И — ох! — меня эта похвала наполнила тогда величайшей гордостью, радостью. Я оценкам Гии доверял. Он ведь, я думаю, был самым лучшим московским художником того времени — честным, умным, независимым, не подчинённым ни догме, ни клике…
Другую драгоценную похвалу — драгоценнейшую! — я получил из уст Сергея Сергеевича Хоружего — учёного, философа и переводчика «Улисса» (совместно с Хинкисом). Эта похвала была мне преподнесена совершенно неожиданно и в удивительной форме.
Это произошло на вечере, посвящённом Джеймсу Джойсу, в Центральном доме литераторов, что стоял на улице Герцена. Год шёл 1995-й, и был летний тёплый вечерок.
Мы на это мероприятие пришли с Ригвавой. Не помню, был ли я приглашён для участия или нет. Думаю, что нет. Но в любом случае я принёс стихотворение, которое намеревался зачитать. Стихотворение называлось — «Обращение к ирландским писателям».
На вечере было не слишком много поклонников Джойса, полупустой зал. На сцене сидел Виктор Ерофеев и ещё два-три человека, которых я не знал. Они по очереди говорили о Джойсе.

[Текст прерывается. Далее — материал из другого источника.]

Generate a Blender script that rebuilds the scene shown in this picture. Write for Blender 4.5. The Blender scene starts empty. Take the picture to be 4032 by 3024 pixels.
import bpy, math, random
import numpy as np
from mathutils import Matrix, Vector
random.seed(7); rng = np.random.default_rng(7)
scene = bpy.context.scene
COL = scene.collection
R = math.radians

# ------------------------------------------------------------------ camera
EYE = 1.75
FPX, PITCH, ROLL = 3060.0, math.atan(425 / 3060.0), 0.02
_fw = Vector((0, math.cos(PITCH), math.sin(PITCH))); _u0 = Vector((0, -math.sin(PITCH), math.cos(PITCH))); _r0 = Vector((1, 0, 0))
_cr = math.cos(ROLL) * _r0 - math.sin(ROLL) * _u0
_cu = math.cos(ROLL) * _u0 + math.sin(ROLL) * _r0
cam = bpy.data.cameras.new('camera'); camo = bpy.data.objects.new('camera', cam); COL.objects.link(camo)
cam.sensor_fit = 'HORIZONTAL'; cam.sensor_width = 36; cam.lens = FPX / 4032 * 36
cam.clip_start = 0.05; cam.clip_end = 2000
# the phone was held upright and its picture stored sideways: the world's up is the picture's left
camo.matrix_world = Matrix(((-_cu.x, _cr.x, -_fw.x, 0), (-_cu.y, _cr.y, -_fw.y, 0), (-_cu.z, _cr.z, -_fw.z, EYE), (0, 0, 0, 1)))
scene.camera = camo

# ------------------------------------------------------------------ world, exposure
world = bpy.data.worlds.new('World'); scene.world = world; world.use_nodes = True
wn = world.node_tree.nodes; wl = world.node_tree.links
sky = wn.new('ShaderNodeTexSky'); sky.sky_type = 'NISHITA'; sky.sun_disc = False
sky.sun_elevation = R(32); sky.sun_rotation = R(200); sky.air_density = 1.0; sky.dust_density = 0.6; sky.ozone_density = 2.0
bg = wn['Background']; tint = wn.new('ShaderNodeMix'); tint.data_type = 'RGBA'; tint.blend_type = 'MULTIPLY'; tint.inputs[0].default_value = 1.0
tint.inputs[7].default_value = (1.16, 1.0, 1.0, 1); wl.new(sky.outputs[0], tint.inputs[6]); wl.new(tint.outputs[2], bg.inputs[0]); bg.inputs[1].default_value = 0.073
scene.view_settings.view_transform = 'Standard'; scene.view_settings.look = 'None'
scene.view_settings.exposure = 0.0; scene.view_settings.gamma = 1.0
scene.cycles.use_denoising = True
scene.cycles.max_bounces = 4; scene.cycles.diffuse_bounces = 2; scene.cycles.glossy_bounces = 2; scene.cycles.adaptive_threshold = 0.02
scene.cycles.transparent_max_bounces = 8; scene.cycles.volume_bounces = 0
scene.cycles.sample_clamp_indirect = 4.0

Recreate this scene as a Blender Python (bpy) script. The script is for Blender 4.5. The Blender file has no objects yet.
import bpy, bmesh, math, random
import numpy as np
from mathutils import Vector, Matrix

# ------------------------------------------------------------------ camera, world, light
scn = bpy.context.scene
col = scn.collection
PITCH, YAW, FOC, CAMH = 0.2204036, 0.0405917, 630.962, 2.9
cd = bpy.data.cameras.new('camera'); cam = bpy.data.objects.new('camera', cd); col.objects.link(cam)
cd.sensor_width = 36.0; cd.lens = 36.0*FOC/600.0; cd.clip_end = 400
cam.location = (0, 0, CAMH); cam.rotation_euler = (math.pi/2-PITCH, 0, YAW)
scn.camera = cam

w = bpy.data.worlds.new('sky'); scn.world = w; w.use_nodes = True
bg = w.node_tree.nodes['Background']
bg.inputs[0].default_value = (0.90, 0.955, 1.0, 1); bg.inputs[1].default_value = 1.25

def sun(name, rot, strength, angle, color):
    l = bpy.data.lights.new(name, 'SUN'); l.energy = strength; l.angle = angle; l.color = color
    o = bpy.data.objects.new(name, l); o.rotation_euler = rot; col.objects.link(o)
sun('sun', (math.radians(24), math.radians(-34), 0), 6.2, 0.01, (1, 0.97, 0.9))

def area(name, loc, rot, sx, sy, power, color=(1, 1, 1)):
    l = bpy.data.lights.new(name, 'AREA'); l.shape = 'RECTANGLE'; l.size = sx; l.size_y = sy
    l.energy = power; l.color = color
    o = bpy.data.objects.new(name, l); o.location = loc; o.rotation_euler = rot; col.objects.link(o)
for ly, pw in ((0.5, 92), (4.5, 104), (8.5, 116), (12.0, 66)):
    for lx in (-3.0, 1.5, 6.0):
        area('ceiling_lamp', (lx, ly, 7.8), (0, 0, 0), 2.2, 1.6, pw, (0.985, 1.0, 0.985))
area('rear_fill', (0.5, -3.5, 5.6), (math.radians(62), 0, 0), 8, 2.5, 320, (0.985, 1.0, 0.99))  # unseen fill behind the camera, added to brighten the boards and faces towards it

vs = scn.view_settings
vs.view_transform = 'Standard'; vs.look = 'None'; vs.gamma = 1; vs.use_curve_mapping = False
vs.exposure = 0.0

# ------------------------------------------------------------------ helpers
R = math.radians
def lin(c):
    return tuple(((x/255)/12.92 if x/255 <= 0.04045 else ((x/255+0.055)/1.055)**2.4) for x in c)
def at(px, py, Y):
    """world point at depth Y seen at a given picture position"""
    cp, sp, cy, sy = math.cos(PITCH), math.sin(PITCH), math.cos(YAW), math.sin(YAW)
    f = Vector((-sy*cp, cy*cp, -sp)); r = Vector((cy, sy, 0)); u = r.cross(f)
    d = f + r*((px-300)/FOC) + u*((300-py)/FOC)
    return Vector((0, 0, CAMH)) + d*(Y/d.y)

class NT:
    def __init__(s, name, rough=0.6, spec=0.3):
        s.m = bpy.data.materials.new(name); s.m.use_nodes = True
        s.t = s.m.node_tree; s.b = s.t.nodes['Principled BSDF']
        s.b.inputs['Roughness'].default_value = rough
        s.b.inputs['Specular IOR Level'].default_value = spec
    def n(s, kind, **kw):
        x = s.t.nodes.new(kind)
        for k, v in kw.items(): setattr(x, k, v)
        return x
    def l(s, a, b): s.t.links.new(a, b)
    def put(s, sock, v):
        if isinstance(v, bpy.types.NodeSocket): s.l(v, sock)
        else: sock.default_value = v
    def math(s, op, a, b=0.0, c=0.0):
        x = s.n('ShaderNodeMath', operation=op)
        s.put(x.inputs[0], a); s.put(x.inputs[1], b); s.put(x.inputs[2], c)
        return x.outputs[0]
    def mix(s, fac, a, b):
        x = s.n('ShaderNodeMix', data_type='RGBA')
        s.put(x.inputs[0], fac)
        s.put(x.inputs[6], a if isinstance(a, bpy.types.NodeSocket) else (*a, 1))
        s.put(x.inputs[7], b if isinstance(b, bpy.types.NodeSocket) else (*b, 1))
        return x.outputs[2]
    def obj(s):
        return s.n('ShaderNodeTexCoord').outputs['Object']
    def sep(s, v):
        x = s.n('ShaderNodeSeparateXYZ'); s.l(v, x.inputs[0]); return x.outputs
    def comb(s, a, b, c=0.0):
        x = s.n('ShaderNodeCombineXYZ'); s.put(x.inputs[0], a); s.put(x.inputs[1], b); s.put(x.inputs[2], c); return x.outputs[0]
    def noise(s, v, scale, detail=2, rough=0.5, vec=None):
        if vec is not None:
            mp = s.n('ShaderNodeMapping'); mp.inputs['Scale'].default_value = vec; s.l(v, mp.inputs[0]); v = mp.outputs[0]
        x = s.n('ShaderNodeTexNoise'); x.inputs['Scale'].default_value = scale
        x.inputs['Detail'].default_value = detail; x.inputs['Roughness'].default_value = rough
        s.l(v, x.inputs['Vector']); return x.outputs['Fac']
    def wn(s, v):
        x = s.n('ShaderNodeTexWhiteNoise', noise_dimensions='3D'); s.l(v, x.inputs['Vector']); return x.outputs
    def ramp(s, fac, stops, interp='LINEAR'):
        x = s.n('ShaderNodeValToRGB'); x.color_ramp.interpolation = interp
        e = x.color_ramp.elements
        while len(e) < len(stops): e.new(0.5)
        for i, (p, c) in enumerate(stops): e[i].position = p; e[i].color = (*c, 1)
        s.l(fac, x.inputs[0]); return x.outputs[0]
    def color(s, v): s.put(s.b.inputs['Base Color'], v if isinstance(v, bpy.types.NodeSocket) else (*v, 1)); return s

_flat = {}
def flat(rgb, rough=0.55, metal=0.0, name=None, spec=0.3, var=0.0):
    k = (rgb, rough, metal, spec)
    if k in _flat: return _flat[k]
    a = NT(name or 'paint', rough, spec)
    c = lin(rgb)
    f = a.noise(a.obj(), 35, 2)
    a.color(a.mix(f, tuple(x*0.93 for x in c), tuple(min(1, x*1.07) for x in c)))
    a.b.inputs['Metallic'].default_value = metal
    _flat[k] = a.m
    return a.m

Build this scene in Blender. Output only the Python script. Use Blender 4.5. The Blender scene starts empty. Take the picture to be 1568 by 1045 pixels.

Речь Ерофеева была столь же незначительна, как и его книги, как он сам. Другие выступления мне не запомнились.
Но слово С. С. Хоружего отличалось от остального. Да и с виду он был особенный — в галстуке-бабочке, в каком-то щёгольском клетчатом пиджаке, серебристо-седой. Он производил впечатление чудака — кого-то настоящего, неподдельного.